• _GIVEN TASK_:
Could you give the data below again, exactly and completely?

• _DATA SECTION_:
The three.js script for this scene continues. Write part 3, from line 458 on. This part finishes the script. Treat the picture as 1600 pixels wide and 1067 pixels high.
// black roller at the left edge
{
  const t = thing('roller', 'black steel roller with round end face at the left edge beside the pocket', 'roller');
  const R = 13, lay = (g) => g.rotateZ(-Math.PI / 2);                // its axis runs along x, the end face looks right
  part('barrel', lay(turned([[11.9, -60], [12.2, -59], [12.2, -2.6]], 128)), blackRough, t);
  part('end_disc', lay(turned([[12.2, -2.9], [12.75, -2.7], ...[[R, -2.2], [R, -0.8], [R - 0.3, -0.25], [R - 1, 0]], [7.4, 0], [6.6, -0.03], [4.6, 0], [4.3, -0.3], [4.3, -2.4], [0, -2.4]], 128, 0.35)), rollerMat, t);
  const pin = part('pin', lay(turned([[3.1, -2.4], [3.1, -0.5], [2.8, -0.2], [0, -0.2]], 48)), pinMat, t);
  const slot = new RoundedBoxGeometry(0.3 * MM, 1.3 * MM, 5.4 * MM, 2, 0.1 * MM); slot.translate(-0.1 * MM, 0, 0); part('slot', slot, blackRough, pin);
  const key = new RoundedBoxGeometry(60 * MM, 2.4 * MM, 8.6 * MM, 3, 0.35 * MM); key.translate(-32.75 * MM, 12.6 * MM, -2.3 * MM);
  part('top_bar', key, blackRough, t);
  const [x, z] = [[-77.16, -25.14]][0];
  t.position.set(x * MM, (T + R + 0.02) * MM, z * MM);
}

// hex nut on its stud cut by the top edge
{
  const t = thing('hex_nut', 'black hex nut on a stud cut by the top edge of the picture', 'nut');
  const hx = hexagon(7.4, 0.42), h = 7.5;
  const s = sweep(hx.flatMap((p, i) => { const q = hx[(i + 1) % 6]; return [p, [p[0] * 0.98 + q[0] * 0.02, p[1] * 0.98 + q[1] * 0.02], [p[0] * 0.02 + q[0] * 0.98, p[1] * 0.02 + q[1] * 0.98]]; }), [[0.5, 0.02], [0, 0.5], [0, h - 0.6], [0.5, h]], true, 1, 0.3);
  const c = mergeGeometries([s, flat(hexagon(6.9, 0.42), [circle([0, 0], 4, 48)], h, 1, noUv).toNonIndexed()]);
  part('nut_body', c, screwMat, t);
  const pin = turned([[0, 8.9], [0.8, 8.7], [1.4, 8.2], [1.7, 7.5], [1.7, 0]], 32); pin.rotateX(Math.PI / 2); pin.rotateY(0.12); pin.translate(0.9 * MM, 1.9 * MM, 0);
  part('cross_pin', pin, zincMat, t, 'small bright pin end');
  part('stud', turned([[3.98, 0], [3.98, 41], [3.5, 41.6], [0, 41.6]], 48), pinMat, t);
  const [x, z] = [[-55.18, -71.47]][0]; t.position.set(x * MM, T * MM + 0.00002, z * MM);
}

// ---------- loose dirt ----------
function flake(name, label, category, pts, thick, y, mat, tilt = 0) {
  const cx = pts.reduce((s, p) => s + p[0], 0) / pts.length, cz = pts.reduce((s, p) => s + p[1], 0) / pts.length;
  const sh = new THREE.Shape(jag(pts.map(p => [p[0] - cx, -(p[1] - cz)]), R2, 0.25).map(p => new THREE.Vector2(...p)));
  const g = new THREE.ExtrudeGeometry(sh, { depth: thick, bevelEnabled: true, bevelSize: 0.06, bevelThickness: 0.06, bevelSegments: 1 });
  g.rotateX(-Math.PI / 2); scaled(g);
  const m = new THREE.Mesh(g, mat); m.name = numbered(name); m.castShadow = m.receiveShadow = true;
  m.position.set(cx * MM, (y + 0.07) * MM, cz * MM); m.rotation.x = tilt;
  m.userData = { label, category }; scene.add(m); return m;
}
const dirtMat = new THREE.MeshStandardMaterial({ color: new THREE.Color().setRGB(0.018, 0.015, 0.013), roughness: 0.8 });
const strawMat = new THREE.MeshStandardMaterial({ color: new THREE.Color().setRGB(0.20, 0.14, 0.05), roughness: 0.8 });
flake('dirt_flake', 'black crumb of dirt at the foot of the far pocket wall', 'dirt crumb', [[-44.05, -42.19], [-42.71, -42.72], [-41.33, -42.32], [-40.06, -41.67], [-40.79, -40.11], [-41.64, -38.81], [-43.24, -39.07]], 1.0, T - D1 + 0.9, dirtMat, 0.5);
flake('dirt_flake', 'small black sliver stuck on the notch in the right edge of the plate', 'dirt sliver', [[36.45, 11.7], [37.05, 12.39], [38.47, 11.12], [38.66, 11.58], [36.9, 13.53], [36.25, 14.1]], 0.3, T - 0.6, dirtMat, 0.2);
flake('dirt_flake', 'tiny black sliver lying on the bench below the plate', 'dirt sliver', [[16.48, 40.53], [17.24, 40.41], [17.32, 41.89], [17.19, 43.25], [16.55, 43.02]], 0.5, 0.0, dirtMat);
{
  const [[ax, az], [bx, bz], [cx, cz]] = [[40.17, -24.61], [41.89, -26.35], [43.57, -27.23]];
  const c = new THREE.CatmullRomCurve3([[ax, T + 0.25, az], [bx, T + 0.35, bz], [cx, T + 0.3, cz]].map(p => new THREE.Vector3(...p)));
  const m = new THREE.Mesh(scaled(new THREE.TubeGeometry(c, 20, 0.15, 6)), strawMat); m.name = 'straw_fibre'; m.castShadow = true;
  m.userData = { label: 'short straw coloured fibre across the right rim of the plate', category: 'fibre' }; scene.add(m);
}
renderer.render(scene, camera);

• _THE OUTPUT_:
The three.js script for this scene continues. Write part 3, from line 458 on. This part finishes the script. Treat the picture as 1600 pixels wide and 1067 pixels high.
// black roller at the left edge
{
  const t = thing('roller', 'black steel roller with round end face at the left edge beside the pocket', 'roller');
  const R = 13, lay = (g) => g.rotateZ(-Math.PI / 2);                // its axis runs along x, the end face looks right
  part('barrel', lay(turned([[11.9, -60], [12.2, -59], [12.2, -2.6]], 128)), blackRough, t);
  part('end_disc', lay(turned([[12.2, -2.9], [12.75, -2.7], ...[[R, -2.2], [R, -0.8], [R - 0.3, -0.25], [R - 1, 0]], [7.4, 0], [6.6, -0.03], [4.6, 0], [4.3, -0.3], [4.3, -2.4], [0, -2.4]], 128, 0.35)), rollerMat, t);
  const pin = part('pin', lay(turned([[3.1, -2.4], [3.1, -0.5], [2.8, -0.2], [0, -0.2]], 48)), pinMat, t);
  const slot = new RoundedBoxGeometry(0.3 * MM, 1.3 * MM, 5.4 * MM, 2, 0.1 * MM); slot.translate(-0.1 * MM, 0, 0); part('slot', slot, blackRough, pin);
  const key = new RoundedBoxGeometry(60 * MM, 2.4 * MM, 8.6 * MM, 3, 0.35 * MM); key.translate(-32.75 * MM, 12.6 * MM, -2.3 * MM);
  part('top_bar', key, blackRough, t);
  const [x, z] = [[-77.16, -25.14]][0];
  t.position.set(x * MM, (T + R + 0.02) * MM, z * MM);
}

// hex nut on its stud cut by the top edge
{
  const t = thing('hex_nut', 'black hex nut on a stud cut by the top edge of the picture', 'nut');
  const hx = hexagon(7.4, 0.42), h = 7.5;
  const s = sweep(hx.flatMap((p, i) => { const q = hx[(i + 1) % 6]; return [p, [p[0] * 0.98 + q[0] * 0.02, p[1] * 0.98 + q[1] * 0.02], [p[0] * 0.02 + q[0] * 0.98, p[1] * 0.02 + q[1] * 0.98]]; }), [[0.5, 0.02], [0, 0.5], [0, h - 0.6], [0.5, h]], true, 1, 0.3);
  const c = mergeGeometries([s, flat(hexagon(6.9, 0.42), [circle([0, 0], 4, 48)], h, 1, noUv).toNonIndexed()]);
  part('nut_body', c, screwMat, t);
  const pin = turned([[0, 8.9], [0.8, 8.7], [1.4, 8.2], [1.7, 7.5], [1.7, 0]], 32); pin.rotateX(Math.PI / 2); pin.rotateY(0.12); pin.translate(0.9 * MM, 1.9 * MM, 0);
  part('cross_pin', pin, zincMat, t, 'small bright pin end');
  part('stud', turned([[3.98, 0], [3.98, 41], [3.5, 41.6], [0, 41.6]], 48), pinMat, t);
  const [x, z] = [[-55.18, -71.47]][0]; t.position.set(x * MM, T * MM + 0.00002, z * MM);
}

// ---------- loose dirt ----------
function flake(name, label, category, pts, thick, y, mat, tilt = 0) {
  const cx = pts.reduce((s, p) => s + p[0], 0) / pts.length, cz = pts.reduce((s, p) => s + p[1], 0) / pts.length;
  const sh = new THREE.Shape(jag(pts.map(p => [p[0] - cx, -(p[1] - cz)]), R2, 0.25).map(p => new THREE.Vector2(...p)));
  const g = new THREE.ExtrudeGeometry(sh, { depth: thick, bevelEnabled: true, bevelSize: 0.06, bevelThickness: 0.06, bevelSegments: 1 });
  g.rotateX(-Math.PI / 2); scaled(g);
  const m = new THREE.Mesh(g, mat); m.name = numbered(name); m.castShadow = m.receiveShadow = true;
  m.position.set(cx * MM, (y + 0.07) * MM, cz * MM); m.rotation.x = tilt;
  m.userData = { label, category }; scene.add(m); return m;
}
const dirtMat = new THREE.MeshStandardMaterial({ color: new THREE.Color().setRGB(0.018, 0.015, 0.013), roughness: 0.8 });
const strawMat = new THREE.MeshStandardMaterial({ color: new THREE.Color().setRGB(0.20, 0.14, 0.05), roughness: 0.8 });
flake('dirt_flake', 'black crumb of dirt at the foot of the far pocket wall', 'dirt crumb', [[-44.05, -42.19], [-42.71, -42.72], [-41.33, -42.32], [-40.06, -41.67], [-40.79, -40.11], [-41.64, -38.81], [-43.24, -39.07]], 1.0, T - D1 + 0.9, dirtMat, 0.5);
flake('dirt_flake', 'small black sliver stuck on the notch in the right edge of the plate', 'dirt sliver', [[36.45, 11.7], [37.05, 12.39], [38.47, 11.12], [38.66, 11.58], [36.9, 13.53], [36.25, 14.1]], 0.3, T - 0.6, dirtMat, 0.2);
flake('dirt_flake', 'tiny black sliver lying on the bench below the plate', 'dirt sliver', [[16.48, 40.53], [17.24, 40.41], [17.32, 41.89], [17.19, 43.25], [16.55, 43.02]], 0.5, 0.0, dirtMat);
{
  const [[ax, az], [bx, bz], [cx, cz]] = [[40.17, -24.61], [41.89, -26.35], [43.57, -27.23]];
  const c = new THREE.CatmullRomCurve3([[ax, T + 0.25, az], [bx, T + 0.35, bz], [cx, T + 0.3, cz]].map(p => new THREE.Vector3(...p)));
  const m = new THREE.Mesh(scaled(new THREE.TubeGeometry(c, 20, 0.15, 6)), strawMat); m.name = 'straw_fibre'; m.castShadow = true;
  m.userData = { label: 'short straw coloured fibre across the right rim of the plate', category: 'fibre' }; scene.add(m);
}
renderer.render(scene, camera);